The negation Justin needs: divine generation does not diminish the divine. The verb ἐλαττόω (literally 'to make less') is also the verb of Philippians 2:7 (ἐλάττωσεν ἑαυτόν — 'he made himself less' / 'emptied himself'). The Pauline kenosis runs in the opposite direction from Justin's negation here: the incarnate Logos does empty himself; the begetting itself does not.

Translator Notes

  1. Goodspeed, pp. 161-162 (Dial. 61.2); Schaff, ANF I, p. 228. The fire-from-fire analogy is Justin's signature pre-Nicene image for how a real begetting can occur without diminishing the begetter. The image will be picked up explicitly in the Nicene Creed of 325: φῶς ἐκ φωτός, θεὸν ἀληθινὸν ἐκ θεοῦ ἀληθινοῦ ('light from light, true God from true God'). Justin's analogy is the conceptual ancestor of the conciliar formula.
  2. The analogy answers the question Philo's framework left open: how can the Logos be both 'from God' and 'numerically distinct from God' without compromising divine simplicity? Justin's image: just as fire kindled from fire shares the parent fire's nature without diminishing the source, the Logos shares the Father's divine nature without subtraction. Origen will read this as the ground of eternal generation (De Princ. I.2.4-6); Athanasius will read it as the ground of homoousios (Contra Arianos I.20).
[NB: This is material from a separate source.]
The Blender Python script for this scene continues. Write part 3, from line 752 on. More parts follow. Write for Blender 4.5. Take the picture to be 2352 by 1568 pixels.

  3. The image is not unique to Justin in pre-Nicene literature — Athenagoras, Plea for Christians 10, uses a parallel light/sun analogy ('the Son is the first offspring of the Father, not as having come into being, but as the eternal Mind') — but Justin's fire-from-fire formulation is the earliest and was the most influential.
  4. Note Justin's careful Greek: ἀνάπτεται πῦρ ἕτερον ('another fire is kindled') and οὐκ ἐλαττουμένου ἐκείνου ('that one not being lessened') and τοῦ αὐτοῦ μένοντος ('and remaining the same'). Three clauses, each tightening the analogy: the new fire is real (πῦρ ἕτερον), the old fire is undiminished (οὐκ ἐλαττουμένου), and the old fire is unchanged (τοῦ αὐτοῦ μένοντος). The image accomplishes exactly what fourth-century homoousios will articulate in technical terms.
  5. Cross-reference Philo, On Dreams §230 (TCR /philo-somn/1/230): Philo's 'second god' formula handles the same question Justin's fire-from-fire image handles, but Philo's grammatical solution (anarthrous θεός vs. articular ὁ θεός) does not address how the second can come from the first without diminishing the first. Justin's analogy fills the gap.